EXERCISE OBJECTIVE: The exercise asks for every line of the data to be reproduced exactly.

INFORMATION PROVIDED:
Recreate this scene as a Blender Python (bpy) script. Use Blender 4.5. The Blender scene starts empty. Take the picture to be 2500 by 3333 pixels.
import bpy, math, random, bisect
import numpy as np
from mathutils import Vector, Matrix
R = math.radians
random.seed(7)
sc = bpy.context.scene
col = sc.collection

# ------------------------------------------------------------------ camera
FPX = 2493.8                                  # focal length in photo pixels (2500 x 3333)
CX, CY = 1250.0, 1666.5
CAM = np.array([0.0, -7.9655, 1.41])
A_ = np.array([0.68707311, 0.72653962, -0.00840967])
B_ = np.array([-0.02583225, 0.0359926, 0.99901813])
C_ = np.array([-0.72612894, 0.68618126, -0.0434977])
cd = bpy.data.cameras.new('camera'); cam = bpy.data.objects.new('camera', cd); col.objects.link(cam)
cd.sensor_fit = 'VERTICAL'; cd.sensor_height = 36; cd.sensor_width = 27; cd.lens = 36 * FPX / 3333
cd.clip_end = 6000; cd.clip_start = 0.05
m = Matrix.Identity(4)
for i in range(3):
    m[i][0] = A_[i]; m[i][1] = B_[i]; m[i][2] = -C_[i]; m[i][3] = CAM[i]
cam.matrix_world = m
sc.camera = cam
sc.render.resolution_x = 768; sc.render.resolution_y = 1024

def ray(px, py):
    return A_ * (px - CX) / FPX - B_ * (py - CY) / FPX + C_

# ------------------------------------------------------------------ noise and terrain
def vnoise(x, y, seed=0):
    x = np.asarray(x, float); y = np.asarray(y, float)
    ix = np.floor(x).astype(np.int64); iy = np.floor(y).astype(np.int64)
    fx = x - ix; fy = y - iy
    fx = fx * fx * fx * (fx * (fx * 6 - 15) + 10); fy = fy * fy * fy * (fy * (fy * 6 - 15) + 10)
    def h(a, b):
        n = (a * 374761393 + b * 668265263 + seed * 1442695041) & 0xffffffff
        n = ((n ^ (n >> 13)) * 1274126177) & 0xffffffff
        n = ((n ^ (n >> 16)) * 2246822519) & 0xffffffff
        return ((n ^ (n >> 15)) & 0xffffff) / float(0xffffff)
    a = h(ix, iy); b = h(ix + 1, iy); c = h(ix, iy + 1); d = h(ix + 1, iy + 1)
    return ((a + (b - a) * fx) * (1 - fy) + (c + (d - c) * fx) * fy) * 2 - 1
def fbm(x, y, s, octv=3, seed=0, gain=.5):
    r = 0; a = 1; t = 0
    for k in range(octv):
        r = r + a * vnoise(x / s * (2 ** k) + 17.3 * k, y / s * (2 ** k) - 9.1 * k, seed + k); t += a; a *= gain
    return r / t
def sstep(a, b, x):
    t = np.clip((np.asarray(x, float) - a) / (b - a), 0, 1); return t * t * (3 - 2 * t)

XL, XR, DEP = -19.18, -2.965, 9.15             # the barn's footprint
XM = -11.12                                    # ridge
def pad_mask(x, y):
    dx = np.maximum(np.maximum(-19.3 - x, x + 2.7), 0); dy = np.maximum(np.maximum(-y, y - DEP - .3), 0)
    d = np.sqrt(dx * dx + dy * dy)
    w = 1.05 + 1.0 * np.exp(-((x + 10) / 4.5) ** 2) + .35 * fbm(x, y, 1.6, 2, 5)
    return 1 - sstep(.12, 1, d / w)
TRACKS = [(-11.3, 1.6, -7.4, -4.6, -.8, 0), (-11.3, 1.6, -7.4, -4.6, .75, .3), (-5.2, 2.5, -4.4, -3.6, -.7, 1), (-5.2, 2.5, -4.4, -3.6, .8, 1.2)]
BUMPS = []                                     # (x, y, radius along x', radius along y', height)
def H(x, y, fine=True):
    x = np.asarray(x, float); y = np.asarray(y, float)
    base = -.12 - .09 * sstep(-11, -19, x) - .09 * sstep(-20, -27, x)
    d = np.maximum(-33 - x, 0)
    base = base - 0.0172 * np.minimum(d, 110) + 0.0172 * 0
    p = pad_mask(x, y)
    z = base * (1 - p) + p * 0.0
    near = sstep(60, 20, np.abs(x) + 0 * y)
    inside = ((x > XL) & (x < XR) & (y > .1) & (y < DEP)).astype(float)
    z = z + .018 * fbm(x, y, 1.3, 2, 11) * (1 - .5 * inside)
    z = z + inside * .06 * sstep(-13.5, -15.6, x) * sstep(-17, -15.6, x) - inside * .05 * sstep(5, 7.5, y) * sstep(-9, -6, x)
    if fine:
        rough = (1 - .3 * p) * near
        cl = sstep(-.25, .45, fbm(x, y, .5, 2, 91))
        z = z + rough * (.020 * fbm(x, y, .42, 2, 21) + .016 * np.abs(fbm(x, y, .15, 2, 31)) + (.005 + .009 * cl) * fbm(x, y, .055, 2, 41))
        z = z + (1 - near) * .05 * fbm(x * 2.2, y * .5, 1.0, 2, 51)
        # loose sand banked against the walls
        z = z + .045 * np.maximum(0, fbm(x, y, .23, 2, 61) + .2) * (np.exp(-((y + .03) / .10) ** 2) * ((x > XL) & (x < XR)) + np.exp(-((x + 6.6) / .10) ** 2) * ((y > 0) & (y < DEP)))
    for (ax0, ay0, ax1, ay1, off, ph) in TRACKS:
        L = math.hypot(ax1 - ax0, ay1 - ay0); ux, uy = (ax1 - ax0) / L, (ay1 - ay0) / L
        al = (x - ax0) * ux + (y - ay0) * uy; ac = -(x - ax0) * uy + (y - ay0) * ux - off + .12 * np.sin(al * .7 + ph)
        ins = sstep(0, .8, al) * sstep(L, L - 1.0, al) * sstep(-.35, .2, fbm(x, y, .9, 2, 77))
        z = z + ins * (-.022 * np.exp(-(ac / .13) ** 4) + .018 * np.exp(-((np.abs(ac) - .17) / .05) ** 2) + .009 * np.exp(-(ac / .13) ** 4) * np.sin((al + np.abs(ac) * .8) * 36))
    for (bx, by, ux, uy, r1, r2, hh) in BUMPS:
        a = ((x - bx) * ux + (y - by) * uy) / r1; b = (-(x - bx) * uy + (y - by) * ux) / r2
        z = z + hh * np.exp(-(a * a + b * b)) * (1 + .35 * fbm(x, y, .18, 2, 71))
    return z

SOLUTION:
Recreate this scene as a Blender Python (bpy) script. Use Blender 4.5. The Blender scene starts empty. Take the picture to be 2500 by 3333 pixels.
import bpy, math, random, bisect
import numpy as np
from mathutils import Vector, Matrix
R = math.radians
random.seed(7)
sc = bpy.context.scene
col = sc.collection

# ------------------------------------------------------------------ camera
FPX = 2493.8                                  # focal length in photo pixels (2500 x 3333)
CX, CY = 1250.0, 1666.5
CAM = np.array([0.0, -7.9655, 1.41])
A_ = np.array([0.68707311, 0.72653962, -0.00840967])
B_ = np.array([-0.02583225, 0.0359926, 0.99901813])
C_ = np.array([-0.72612894, 0.68618126, -0.0434977])
cd = bpy.data.cameras.new('camera'); cam = bpy.data.objects.new('camera', cd); col.objects.link(cam)
cd.sensor_fit = 'VERTICAL'; cd.sensor_height = 36; cd.sensor_width = 27; cd.lens = 36 * FPX / 3333
cd.clip_end = 6000; cd.clip_start = 0.05
m = Matrix.Identity(4)
for i in range(3):
    m[i][0] = A_[i]; m[i][1] = B_[i]; m[i][2] = -C_[i]; m[i][3] = CAM[i]
cam.matrix_world = m
sc.camera = cam
sc.render.resolution_x = 768; sc.render.resolution_y = 1024

def ray(px, py):
    return A_ * (px - CX) / FPX - B_ * (py - CY) / FPX + C_

# ------------------------------------------------------------------ noise and terrain
def vnoise(x, y, seed=0):
    x = np.asarray(x, float); y = np.asarray(y, float)
    ix = np.floor(x).astype(np.int64); iy = np.floor(y).astype(np.int64)
    fx = x - ix; fy = y - iy
    fx = fx * fx * fx * (fx * (fx * 6 - 15) + 10); fy = fy * fy * fy * (fy * (fy * 6 - 15) + 10)
    def h(a, b):
        n = (a * 374761393 + b * 668265263 + seed * 1442695041) & 0xffffffff
        n = ((n ^ (n >> 13)) * 1274126177) & 0xffffffff
        n = ((n ^ (n >> 16)) * 2246822519) & 0xffffffff
        return ((n ^ (n >> 15)) & 0xffffff) / float(0xffffff)
    a = h(ix, iy); b = h(ix + 1, iy); c = h(ix, iy + 1); d = h(ix + 1, iy + 1)
    return ((a + (b - a) * fx) * (1 - fy) + (c + (d - c) * fx) * fy) * 2 - 1
def fbm(x, y, s, octv=3, seed=0, gain=.5):
    r = 0; a = 1; t = 0
    for k in range(octv):
        r = r + a * vnoise(x / s * (2 ** k) + 17.3 * k, y / s * (2 ** k) - 9.1 * k, seed + k); t += a; a *= gain
    return r / t
def sstep(a, b, x):
    t = np.clip((np.asarray(x, float) - a) / (b - a), 0, 1); return t * t * (3 - 2 * t)

XL, XR, DEP = -19.18, -2.965, 9.15             # the barn's footprint
XM = -11.12                                    # ridge
def pad_mask(x, y):
    dx = np.maximum(np.maximum(-19.3 - x, x + 2.7), 0); dy = np.maximum(np.maximum(-y, y - DEP - .3), 0)
    d = np.sqrt(dx * dx + dy * dy)
    w = 1.05 + 1.0 * np.exp(-((x + 10) / 4.5) ** 2) + .35 * fbm(x, y, 1.6, 2, 5)
    return 1 - sstep(.12, 1, d / w)
TRACKS = [(-11.3, 1.6, -7.4, -4.6, -.8, 0), (-11.3, 1.6, -7.4, -4.6, .75, .3), (-5.2, 2.5, -4.4, -3.6, -.7, 1), (-5.2, 2.5, -4.4, -3.6, .8, 1.2)]
BUMPS = []                                     # (x, y, radius along x', radius along y', height)
def H(x, y, fine=True):
    x = np.asarray(x, float); y = np.asarray(y, float)
    base = -.12 - .09 * sstep(-11, -19, x) - .09 * sstep(-20, -27, x)
    d = np.maximum(-33 - x, 0)
    base = base - 0.0172 * np.minimum(d, 110) + 0.0172 * 0
    p = pad_mask(x, y)
    z = base * (1 - p) + p * 0.0
    near = sstep(60, 20, np.abs(x) + 0 * y)
    inside = ((x > XL) & (x < XR) & (y > .1) & (y < DEP)).astype(float)
    z = z + .018 * fbm(x, y, 1.3, 2, 11) * (1 - .5 * inside)
    z = z + inside * .06 * sstep(-13.5, -15.6, x) * sstep(-17, -15.6, x) - inside * .05 * sstep(5, 7.5, y) * sstep(-9, -6, x)
    if fine:
        rough = (1 - .3 * p) * near
        cl = sstep(-.25, .45, fbm(x, y, .5, 2, 91))
        z = z + rough * (.020 * fbm(x, y, .42, 2, 21) + .016 * np.abs(fbm(x, y, .15, 2, 31)) + (.005 + .009 * cl) * fbm(x, y, .055, 2, 41))
        z = z + (1 - near) * .05 * fbm(x * 2.2, y * .5, 1.0, 2, 51)
        # loose sand banked against the walls
        z = z + .045 * np.maximum(0, fbm(x, y, .23, 2, 61) + .2) * (np.exp(-((y + .03) / .10) ** 2) * ((x > XL) & (x < XR)) + np.exp(-((x + 6.6) / .10) ** 2) * ((y > 0) & (y < DEP)))
    for (ax0, ay0, ax1, ay1, off, ph) in TRACKS:
        L = math.hypot(ax1 - ax0, ay1 - ay0); ux, uy = (ax1 - ax0) / L, (ay1 - ay0) / L
        al = (x - ax0) * ux + (y - ay0) * uy; ac = -(x - ax0) * uy + (y - ay0) * ux - off + .12 * np.sin(al * .7 + ph)
        ins = sstep(0, .8, al) * sstep(L, L - 1.0, al) * sstep(-.35, .2, fbm(x, y, .9, 2, 77))
        z = z + ins * (-.022 * np.exp(-(ac / .13) ** 4) + .018 * np.exp(-((np.abs(ac) - .17) / .05) ** 2) + .009 * np.exp(-(ac / .13) ** 4) * np.sin((al + np.abs(ac) * .8) * 36))
    for (bx, by, ux, uy, r1, r2, hh) in BUMPS:
        a = ((x - bx) * ux + (y - by) * uy) / r1; b = (-(x - bx) * uy + (y - by) * ux) / r2
        z = z + hh * np.exp(-(a * a + b * b)) * (1 + .35 * fbm(x, y, .18, 2, 71))
    return z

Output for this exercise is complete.